I decided to take the general idea of melting a bunch of chocolate and butter, covering dough in it, then rolling it up and shaping it. For dough I took a much simpler dessert dough - cinnamon roll dough. With none of the annoying rising, really. I prepped it, left it in the fridge for two nights, and gave it maybe an hour in the morning to rise (covered in warm chocolate for part of the time, which I'm sure helped).
The flavor/texture was most similar to rugleach (think of something like a chocolate strudel). Now, rugelach has a special place in my stomach. The best I've ever had was in Israel, purchased at a shuk in Jerusalem for practically nothing - I believe we got enough rugelach to make 3 people feel somewhat sick for ~5 shekels (around a dollar at the time). There is a delicate balance between making a soft-but-crispy dough, filling it with a mixture that is both crunchy and sweet, and covering it in a good streusel. Wikipedia says the secret is cream cheese, but I doubt that because I didn't use any and mine came out great. I've eaten attempts at it in Chicago (the filling was too dry), Vancouver (pretty good actually), and Mountain View (overall too dry), but never anything as good as the fresh stuff from the market.
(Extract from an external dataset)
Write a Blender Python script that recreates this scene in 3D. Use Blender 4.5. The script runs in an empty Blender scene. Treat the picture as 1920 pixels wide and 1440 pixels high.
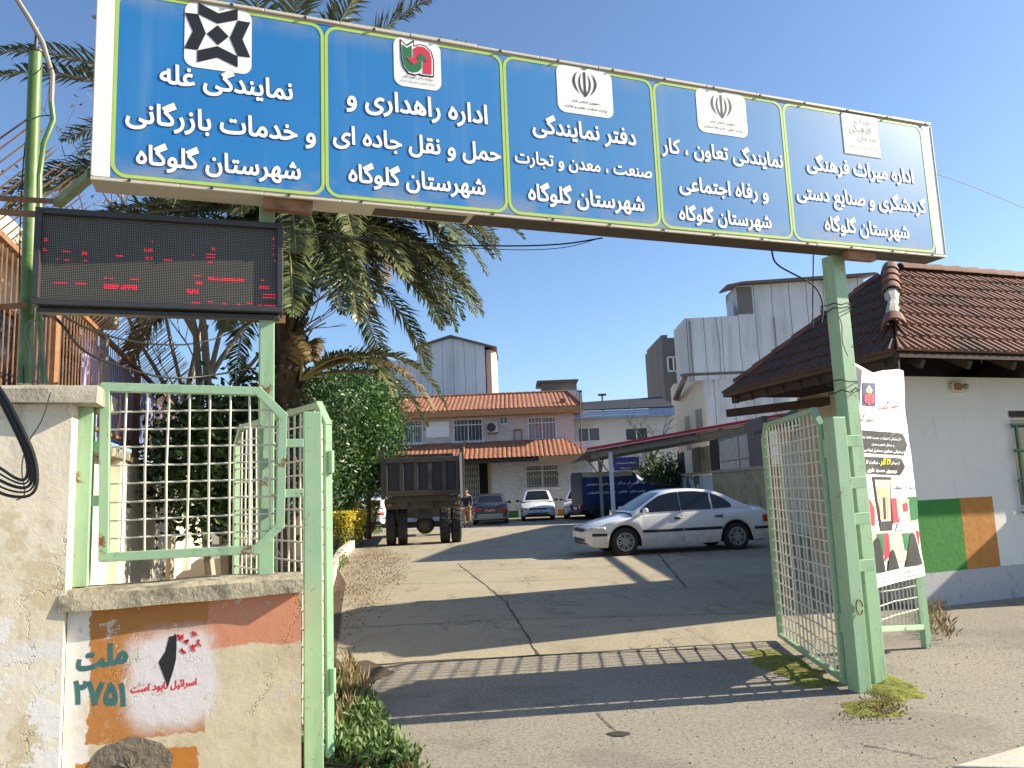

Now, however, I've made something close. I don't have a recipe, but you won't need one of you want to make these. Take your favorite cinnamon roll dough (or all-purpose sweet dough, as you may see it called) recipe and make a batch of it. Roll it out flat. Melt a mixture of 6 parts bittersweet chocolate chips to 1 part butter in a double boiler, and season it with some cinnamon (so that it tastes cinnamon-y). Let it cool slightly, then spread it with a spatula over the rolled-out dough.
You can improvise here, but I opted for not making a crunchy filling. If you want one, add some walnuts or poppy seeds. You can then also shape or property, or do what I did: cut the rolled out dough in half, lengthwise. Roll up each half in a spiral, then gently rock it back and forth to thin it. Then, cut each rolled up log in half, lengthwise, again. You can either chop off bits of these logs and bake them as-is, or take two equal lengths and spiral them (using a bit of water to get them to stick). The normal ones stuck together way better, but I think given a little bit more water (or egg I guess) and skinnier halves, the spiral could have looked nice post-baking.
Before baking, brush the tops with a bit of either water, oil, milk, or egg wash. Basically, anything to get streusel to stick. And then, obviously, top it with streusel. I make up the ratios every time I've made streusel, putting in a bit of butter and flour and mixing till it is kinda chunky, then adding brown sugar and mixing some more. I baked at 350 for 20 minutes - I let them get a tinge of brown, gave em 2 more minutes, then pulled them.

1 comment:

  1. I've been playing around with rugelach too, and this has been my favorite dough (earth balance for the margarine): http://www.epicurious.com/recipes/food/views/Cottage-Cheese-Rugelach-with-Walnuts-1575

    It's not as springy as I remember the Jerusalem rugelach being, but it's a lot closer than cream cheese doughs I've tried. Maybe next time I'll try adding a bit more flour and an egg to try to converge our doughs!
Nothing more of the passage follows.